Estreada há 200 anos, a Sinfonia Coral é uma das criações humanas mais influentes da Contemporaneidade. Com uma complexidade formal sem precedentes, uma orquestração que rompia horizontes, uma tal ousadia diante das premissas artísticas e ideológicas vigentes, tornou-se grandiosa – verdadeiramente monumental. O andamento inicial é uma forma sonata que se materializa a partir de uma pequena célula descendente dominada pela ambiguidade tonal. À atmosfera tensa e trágica, com jogos de pergunta-resposta e contrastes dinâmicos, segue-se um tema lírico e contemplativo. O andamento termina com uma longa coda contrapontística que mistura elementos novos com os temas previamente apresentados. O segundo andamento é marcado pela vivacidade rítmica, em torno de uma célula percussiva, associada a um crescendo. O terceiro andamento apresenta e varia uma melodia lírica inspirada na vocalidade. A melodia, o ritmo e a harmonia são progressivamente transformados, com o processo a ser interrompido por fanfarras percussivas. Misturando a organização da forma sonata com tema e variações, o último andamento começa de forma tensa e dramática, para terminar numa fuga cinética que recapitula e mistura temas dos andamentos anteriores num final glorioso, encarnando em som as novas ideias de Humanidade propagadas pelas Luzes.

Proposta do Município de Ovar para evocar este Natal, a 9.ª Sinfonia de Beethoven veio mostrar que a música salva-nos.

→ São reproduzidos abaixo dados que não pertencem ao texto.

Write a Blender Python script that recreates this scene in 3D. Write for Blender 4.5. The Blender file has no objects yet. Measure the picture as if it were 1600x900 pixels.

No mesmo dia em que um louco apoiante de um partido de extrema-direita alemã semeou o terror num Mercado de Natal em Magdeburgo, no dia seguinte a termos assistido, em Lisboa, a um largo conjunto de pessoas encostadas à parede pela polícia em função da cor da pele, na mesma semana em que o Barómetro da Imigração, da Fundação Francisco Manuel dos Santos, vem mostrar o quanto há de discriminação e preconceito na nossa forma de ver aqueles que escolheram Portugal para viver e trabalhar - e quando à nossa volta a Guerra na Ucrânia escala, o genocídio do povo Palestiniano parece não ter fim e a extrema-direita, populista e paranóica, cresce a olhos vistos em todo o mundo -, escutamos esta música celestial e damos por nós a pensar que, realmente, a música salva-nos. Depois de três andamentos orquestrais que nos vão preparando para o grande final, Luís Rendas Pereira, num timbre baixo e modulado, clama “freude, freude” [“alegria, alegria”] e as preocupações como que se desvanecem. É o céu que se abre em fulgor divino, em palavras que juntam os homens e se vertem em amizade, humildade e lealdade. Sob a direcção musical de Luís Carvalho, a Orquestra Filarmonia das Beiras soube estar à altura desta obra apaixonada e apaixonante, para a qual contribuíram os seus quase sessenta instrumentistas, assim como o coro. Foi uma noite da melhor música e, como se disse, de salvação. Noite de paz, noite de amor. Um Feliz Natal a todos!